Foreclosures and job losses continue to dominate headlines nationwide. During the first quarter of 2009, the percentage of borrowers behind on their mortgage, or in foreclosure, doubled from a year earlier, to nearly 6%. Homeowners with outstanding credit are falling behind on their mortgage payments at an alarming rate. Defaults in this sector have doubled in the past year, according to the Mortgage Bankers Association.

342,000 U.S. properties went into foreclosure in April. 96,500 of those filings were in California, according to RealtyTrac, a Web-based company that compiles data for most U.S. counties. USA Today reports that more than 600,000 senior citizens are delinquent on their mortgage payments or already in foreclosure. A recent report from AARP showed that older Americans, with subprime first mortgages, are nearly 17 times more likely to be in foreclosure than Americans of the same age with prime loans.

Subprime lending has been the major reason for large numbers of foreclosures homes in Atlanta neighborhoods, according to a study of foreclosures and mortgage lending in 13 counties in Georgia by The Atlanta Journal-Constitution.

AJC found that the prevalence of subprime loans indicated which neighborhoods in Atlanta had the biggest number of foreclosures homes. In 100 communities studied, at least one in ten mortgage loans defaulted last year. In communities with the highest number of foreclosures homes, 50 percent of recent mortgage loans were subprime loans.

AJC studied other possible reasons for foreclosures and probable predictors of foreclosure patterns, such as home value, race and income, but the subprime lending factor overwhelmed the other factors.

Whereas the foreclosure crisis began with the collapse of the mortgage market, it has been exacerbated this year by the increase in unemployment. In a recent report, researchers at the Federal Reserve Bank of Boston argued that unemployment is driving foreclosures. They recommended that anti-foreclosure policy should focus on helping unemployed homeowners.

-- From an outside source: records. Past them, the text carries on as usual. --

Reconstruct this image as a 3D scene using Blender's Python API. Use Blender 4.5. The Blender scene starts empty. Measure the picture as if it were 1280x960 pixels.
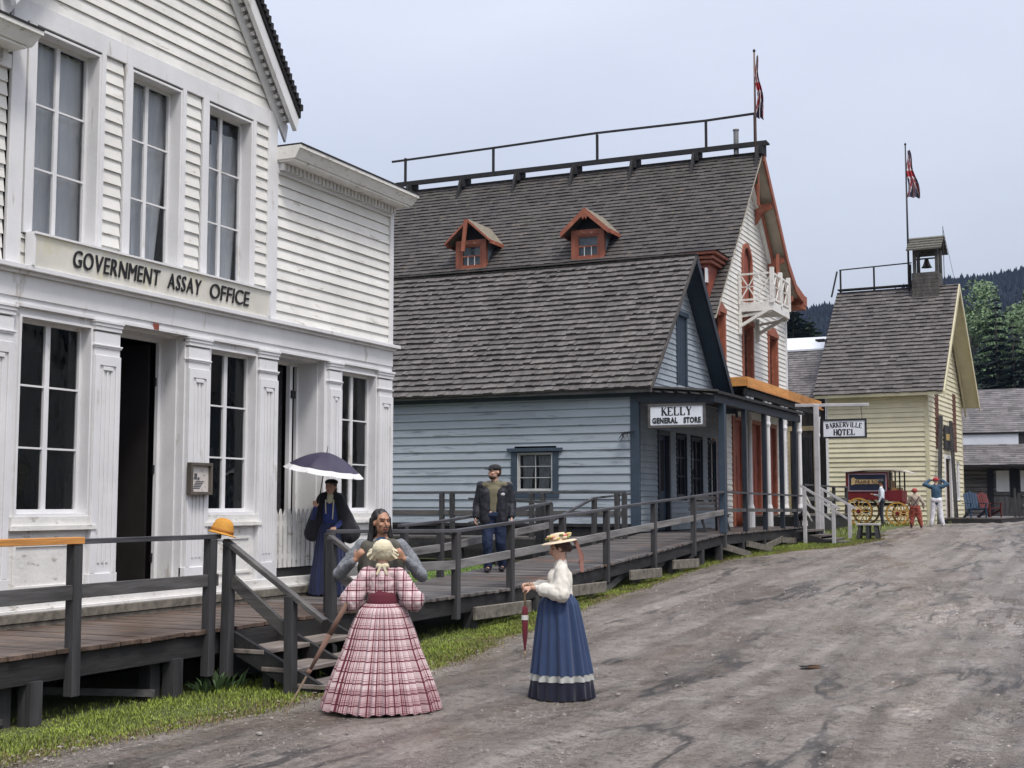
import bpy, bmesh, math, random
from mathutils import Vector, Matrix, noise
R = math.radians
rnd = random.Random(7)
C = bpy.context.scene.collection
SC = bpy.context.scene
# ---------------------------------------------------------------- camera
F, HZ, EYE = 1660.0, 630.0, 2.0
PITCH = math.atan((HZ - 480) / F)
YAW = math.atan(765 / math.hypot(F, HZ - 480))
cd = bpy.data.cameras.new("camera"); cam = bpy.data.objects.new("camera", cd); C.objects.link(cam)
cd.sensor_width = 36; cd.lens = F / 1280 * 36; cd.clip_start = .1; cd.clip_end = 5000
cam.location = (0, 0, EYE); cam.rotation_euler = (math.pi / 2 + PITCH, 0, YAW)
SC.camera = cam
# ---------------------------------------------------------------- sky, sun, exposure
W = bpy.data.worlds.new("World"); SC.world = W; W.use_nodes = True
nt = W.node_tree; nt.nodes.clear()
SUN_EL, SUN_AZ = R(60), R(128)        # azimuth clockwise from +Y
def wn(t, **k):
    n = nt.nodes.new(t)
    for a, b in k.items(): setattr(n, a, b)
    return n
out = wn('ShaderNodeOutputWorld'); bg = wn('ShaderNodeBackground'); bg2 = wn('ShaderNodeBackground'); add = wn('ShaderNodeAddShader')
sky = wn('ShaderNodeTexSky', sky_type='NISHITA', sun_disc=False, sun_elevation=SUN_EL, sun_rotation=SUN_AZ)
sky.air_density = 1.0; sky.dust_density = 4.0
bg.inputs[1].default_value = .035
nt.links.new(sky.outputs[0], bg.inputs[0])
tc = wn('ShaderNodeTexCoord'); mp = wn('ShaderNodeMapping'); mp.inputs['Scale'].default_value = (1.0, 1.0, 3.2)
nz = wn('ShaderNodeTexNoise'); nz.inputs['Scale'].default_value = 1.7; nz.inputs['Detail'].default_value = 5; nz.inputs['Roughness'].default_value = .5
cr = wn('ShaderNodeValToRGB')
cr.color_ramp.elements[0].position = .30; cr.color_ramp.elements[0].color = (.245, .252, .288, 1)
cr.color_ramp.elements[1].position = .72; cr.color_ramp.elements[1].color = (.302, .311, .346, 1)
sx = wn('ShaderNodeSeparateXYZ'); m1 = wn('ShaderNodeMath', operation='MULTIPLY_ADD'); m1.inputs[1].default_value = 2.3; m1.inputs[2].default_value = .56
cl = wn('ShaderNodeMath', operation='MAXIMUM'); cl.inputs[1].default_value = .55
nt.links.new(tc.outputs['Generated'], mp.inputs[0]); nt.links.new(mp.outputs[0], nz.inputs['Vector']); nt.links.new(nz.outputs['Fac'], cr.inputs[0])
nt.links.new(tc.outputs['Generated'], sx.inputs[0]); nt.links.new(sx.outputs['Z'], m1.inputs[0]); nt.links.new(m1.outputs[0], cl.inputs[0])
nt.links.new(cr.outputs[0], bg2.inputs[0]); nt.links.new(cl.outputs[0], bg2.inputs[1])
nt.links.new(bg.outputs[0], add.inputs[0]); nt.links.new(bg2.outputs[0], add.inputs[1]); nt.links.new(add.outputs[0], out.inputs[0])
sl = bpy.data.lights.new("sun", 'SUN'); sl.energy = 1.5; sl.angle = R(13); sl.color = (1, .95, .89)
so = bpy.data.objects.new("sun", sl); C.objects.link(so)
sd = Vector((math.sin(SUN_AZ) * math.cos(SUN_EL), math.cos(SUN_AZ) * math.cos(SUN_EL), math.sin(SUN_EL)))
so.rotation_euler = sd.to_track_quat('Z', 'Y').to_euler()
vs = SC.view_settings; vs.view_transform = 'Standard'; vs.look = 'None'; vs.gamma = 1; vs.use_curve_mapping = False; vs.exposure = .78
SC.cycles.max_bounces = 6; SC.cycles.transparent_max_bounces = 12; SC.cycles.use_denoising = True
SC.cycles.caustics_reflective = False; SC.cycles.caustics_refractive = False

# ---------------------------------------------------------------- materials
MATS = {}
def M(name, col, rough=.7, var=.18, scale=3, vec=(1, 1, 1), bump=.25, bscale=30, island=0., dirt=None, metal=0., spec=.4, dist=.01, sheen=0., det=4):
    if name in MATS: return MATS[name]
    m = bpy.data.materials.new(name); MATS[name] = m; m.use_nodes = True; t = m.node_tree; N = t.nodes; L = t.links
    b = N['Principled BSDF']; b.inputs['Roughness'].default_value = rough; b.inputs['Metallic'].default_value = metal
    b.inputs['Specular IOR Level'].default_value = spec
    co = N.new('ShaderNodeTexCoord'); mp = N.new('ShaderNodeMapping'); mp.inputs['Scale'].default_value = vec; L.new(co.outputs['Object'], mp.inputs[0])
    n1 = N.new('ShaderNodeTexNoise'); n1.inputs['Scale'].default_value = scale; n1.inputs['Detail'].default_value = det; n1.inputs['Roughness'].default_value = .62
    L.new(mp.outputs[0], n1.inputs['Vector'])
    mr = N.new('ShaderNodeMapRange'); mr.inputs[1].default_value = .25; mr.inputs[2].default_value = .75; mr.inputs[3].default_value = 1 - var * 1.6; mr.inputs[4].default_value = 1 + var
    L.new(n1.outputs['Fac'], mr.inputs[0])
    hs = N.new('ShaderNodeHueSaturation'); hs.inputs['Color'].default_value = (*col, 1)
    val = mr.outputs[0]
    if island:
        g = N.new('ShaderNodeNewGeometry'); m2 = N.new('ShaderNodeMapRange'); m2.inputs[3].default_value = 1 - island; m2.inputs[4].default_value = 1 + island
        L.new(g.outputs['Random Per Island'], m2.inputs[0]); mu = N.new('ShaderNodeMath'); mu.operation = 'MULTIPLY'; L.new(val, mu.inputs[0]); L.new(m2.outputs[0], mu.inputs[1]); val = mu.outputs[0]
    L.new(val, hs.inputs['Value']); cout = hs.outputs[0]
    if dirt:
        dcol, amt, dsc, dvec = dirt
        mq = N.new('ShaderNodeMapping'); mq.inputs['Scale'].default_value = dvec; L.new(co.outputs['Object'], mq.inputs[0])
        n2 = N.new('ShaderNodeTexNoise'); n2.inputs['Scale'].default_value = dsc; n2.inputs['Detail'].default_value = 7; n2.inputs['Roughness'].default_value = .7
        L.new(mq.outputs[0], n2.inputs['Vector'])
        r2 = N.new('ShaderNodeMapRange'); r2.inputs[1].default_value = .62 - amt * .22; r2.inputs[2].default_value = .70 - amt * .16; L.new(n2.outputs['Fac'], r2.inputs[0])
        mx = N.new('ShaderNodeMix'); mx.data_type = 'RGBA'; L.new(r2.outputs[0], mx.inputs[0]); L.new(cout, mx.inputs[6]); mx.inputs[7].default_value = (*dcol, 1); cout = mx.outputs[2]
    L.new(cout, b.inputs['Base Color'])
    if sheen: b.inputs['Sheen Weight'].default_value = sheen
    if bump:
        n3 = N.new('ShaderNodeTexNoise'); n3.inputs['Scale'].default_value = bscale; n3.inputs['Detail'].default_value = 4; L.new(mp.outputs[0], n3.inputs['Vector'])
        bp = N.new('ShaderNodeBump'); bp.inputs['Strength'].default_value = bump; bp.inputs['Distance'].default_value = dist; L.new(n3.outputs['Fac'], bp.inputs['Height']); L.new(bp.outputs[0], b.inputs['Normal'])
    return m
PEEL = ((.30, .27, .22), .22, 5.0, (1, .35, 1))
white_clap = M('white clapboard paint', (.72, .71, .67), .55, .10, 1.2, bump=.3, bscale=18, island=.06, dirt=((.42, .39, .34), .10, 7, (1, .25, 1.5)))
white_trim = M('white trim paint', (.70, .70, .705), .5, .07, 1.5, bump=.2, bscale=25, dirt=((.48, .46, .42), .06, 5, (1, 1, .25)))
white_peel = M('peeling white paint', (.72, .71, .68), .6, .1, 2, bump=.5, bscale=20, dirt=((.34, .31, .26), .22, 8, (1, .5, 1.4)))
sign_cream = M('cream sign paint', (.72, .70, .63), .55, .1, 2.2, bump=.15, dirt=((.68, .65, .50), .25, 1.6, (1, 1, 1)))
white_sign = M('white sign paint', (.72, .75, .80), .5, .05, 3, bump=.1)
black_paint = M('black lettering paint', (.018, .018, .02), .6, .1, 8, bump=0)
black_metal = M('black iron', (.015, .015, .017), .5, .2, 8)
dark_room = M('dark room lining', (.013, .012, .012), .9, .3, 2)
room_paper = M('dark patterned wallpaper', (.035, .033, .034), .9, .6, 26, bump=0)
dark_frame = M('dark picture frame', (.10, .085, .07), .6)
def wood(name, col, vec, island=.15, rough=.75, dirt=None, var=.42, bump=.6, bscale=26):
    return M(name, col, rough, var, 7, vec, bump, bscale, island, dirt, dist=.012)
WX, WY, WZ = (.12, 1, 1), (1, .12, 1), (1, 1, .12)
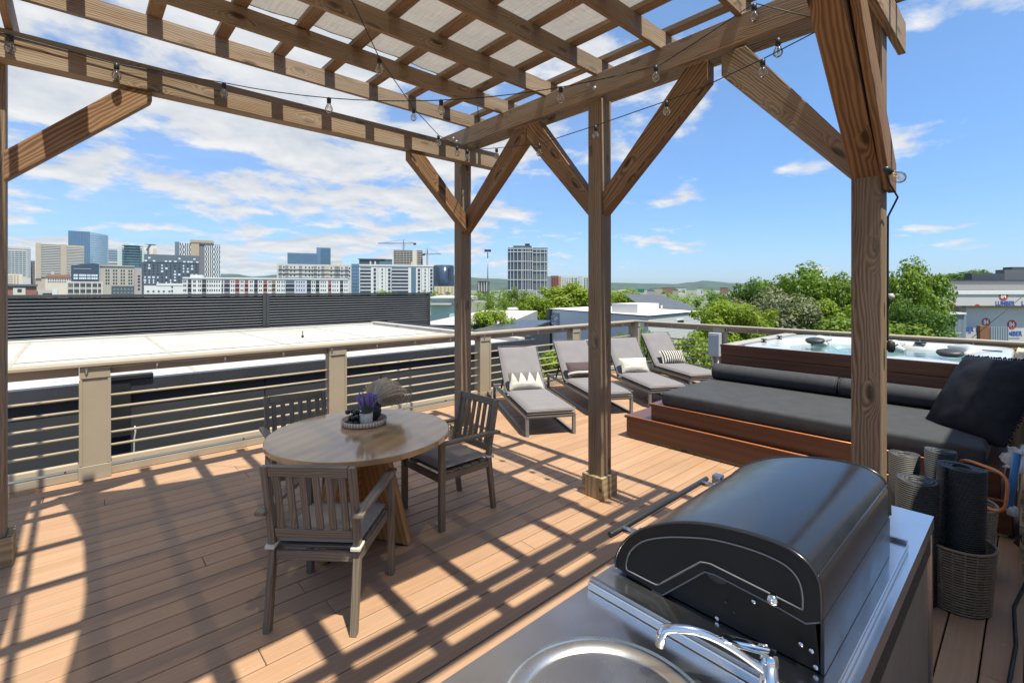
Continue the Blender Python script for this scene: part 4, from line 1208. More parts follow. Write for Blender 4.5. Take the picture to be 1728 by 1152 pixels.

On May 20 Obama signed a “Hope for Homeowners” bill to make it easier for people to qualify for a program featuring government-insured mortgages. The administration said that only 55,000 homeowners were enrolled in the program as of May. Treasury Secretary Timothy F. Geithner told a Senate panel Tuesday that he won't know for several months whether the program will be successful.

"I don't think we're going to know until probably early fall whether we've got the incentives right and whether they're going to prove powerful enough," Mr. Geithner said while testifying before the Senate Appropriations financial services and general government subcommittee.

Geithner said that though the decline in home prices has slowed, "realistically, I think, you're going to still see a very challenging period ahead for many homeowners."

"Many more Americans are still at risk of losing their homes, and that's why we just want these programs to work," he said.

Senator Richard Durbin (D-IL) said, "It is my feeling that the previous administration, and so far this administration, has failed to come up with an approach which could dramatically turn around this increasing number of mortgage foreclosures.”

Last month, Republicans and conservative Democrats defeated a proposal by Durbin that would have given judges the power to lower mortgage payments for people declaring bankruptcy. President Barack Obama had once promised to help push the measure through Congress but backed off after banks warned that it would devastate the industry.